Maraknya pemberitaan mengenai SMS sedot pulsa baik di media portal, cetak, radio dan televisi pada intinya ada 3 perkembangan yang menarik disimak diantaranya :
1. 5 Poin kesepakatan yang dibuat Kemkominfo menunjukkan bahwa selama ini Kemkominfo cq BRTI tidak ada control terhadap Operator Selular yang tegas terhadap Operator Selular.
2. Timbul gerakan masyarakat yang mematikan ponsel selama jam 10 - 12 sabtu ini, yang justru tidak efektif dan penggagasnya mungkin tidak mengerti cara kerja SMS.
3. Commissioner BRTI, kemarin malam menyatakan solusi yang cukup menarik, disaksikan saya dan Pengacara Publik, saat kami live talkshow di salah satu TV di mana BRTI akan mereset layanan SMS premium pada semua operator selular dengan demikian masyarakat tidak lagi mendapat gangguan SMS premium, baru setelah disosialisasikan cara menghindarinya maka layanan ini kembali diaktifkan.
Detilnya adalah sebagai berikut:
Soal 5 Poin Kesepakatan BRTI
1. BRTI akan menyampaikan data yang diduga telah merugikan konsumen berdasarkan masukan publik terkait penyedotan pulsa melalui SMS penipuan dan Layanan Pesan Premium kepada Polri (Bareskrim dan Polda) untuk ditindak secara hukum.
tindakan BRTI bukanlah suatu regulasi melainkan sekedar prosedur temporer. Dengan demikian apa yang diterapkan BRTI dalam kasus ini tidak murni suatu peraturan yang "bersifat demi masyarakat" melainkan sekedar solusi polesan tergantung dari luasnya keluhan yang terjadi.
Sebagai contoh sentra pengaduan 159 menggunakan jasa Call Center yang jumlahnya 100-200 orang yang dalam kesehariannya sudah disibukkan untuk menangani berbagai pelanggan bagi klien2nya lalu kini perlu menangani keluhan yang masuk ke BRTI berarti daya tampung Call center tersebut sangat kecil sedangkan masyarakat yang dirugikan banyak. Bila line sedang sibuk maka pengadu sisanya akan menemukan nada sibuk, dan bila ini terjadi berkali-kali maka pengadu dengan sendirinya akan enggan.

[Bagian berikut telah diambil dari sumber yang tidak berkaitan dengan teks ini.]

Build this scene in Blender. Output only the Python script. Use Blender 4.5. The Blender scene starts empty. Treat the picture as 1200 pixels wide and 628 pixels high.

Dan dinyatakan pula bahwa ke 5 poin tersebut akan dilaksanakan dalam tempo 3 bulan. Mengetahui hal itu saya pribadi menilai BRTI tidak serius dalam menangani hal ini, bayangkan tahapan pelaksanaan yang tidak begitu rumit (bagi yang mengerti telematika) ternyata masih membutuhkan waktu 3 bulan untuk dijalankan.
Belum lagi pernyataan menkominfo bahwa masalah ini sudah ada sejak 2007 dan ternyata terus berlarut. Bagaimana kita bisa yakin bahwa kominfo mampu mengatasi kasus ini dalam 3 bulan bila sudah terbukti selama 4 tahun saja kominfo secara nyata tidak mampu mengatasi hal ini. Dan bahkan kasus SMS mama/papa sekalipun masih belum teratasi.
Soal Gerakan Mematikan Ponsel
Rencana untuk mematikan ponsel selama 2 jam hal itu tidak akan berpengaruh pada kasus ini. Perlu diingat bahwa teknologi SMS premium cara kerjanya adalah, bila SMS tersebut tidak terkirim karena berbagai alasan teknis (jaringan penuh, user sibuk, user off dll) maka SMS tersebut akan otomatis diulang (retry / resend) dalam sekian waktu (secara gradual dan ditentukan oleh admin yang bersangkutan).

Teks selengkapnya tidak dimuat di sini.